Using Altman Z-Score Models for Predicting Financial Distress for Companies – The Case of Egypt panel data analysis

Document Type : Original Article

Author

Accounting School of Business Administration Ahram Canadian University Giza, Egypt

Abstract

This study seeks to identify the impact of applying Altman Z-Score models on the quality of financial distress predictability in the Egyptian registered non-financial institutions. The deductive research approach is used. A sample of 44 institutions is selected from the EGX 70 index during 2016-2020, that is corresponding to 220 firm year observations. The study is a panel data analysis. The selected study sample is characterized by continuation of operations, complete data, and currency recorded in Egyptian pound. The test tools used to forecast financial distress were the original Altman Z-Score model (1968) and the modified Altman Z-Score model (1993).  The dependent variable is the firm financial distress represented by the sum of Z-Score. The independent variables are the ratios that are applied to the Altman Z-Score models. The logistic regression analysis was applied to examine the influence of the ratios used in the models. These ratios are net working capital/total assets NWC/TA, retained earnings/total assets RE/TA, earnings before interest and tax/total assets EBIT/TA, book value of equity/total liabilities BVE/TL, sales/total assets S/TA. The SPSS program was used.
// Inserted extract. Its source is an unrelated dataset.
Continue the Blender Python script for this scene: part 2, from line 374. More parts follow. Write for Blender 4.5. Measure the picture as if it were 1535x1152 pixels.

Findings indicate that applying Altman Z-Score models have a significant impact on the quality of financial distress predictability. Findings also indicate that the modified Altman Z-score (1993) model presents better results than the Altman Z-Score (1968) model for the prediction of the future financial distress of firms and the probable causes that might influence investor decisions and firm financial performance. The results of this study are expected to be beneficiary to external stakeholders like investors and regulatory bodies as well as to internal stakeholders like employees and managers.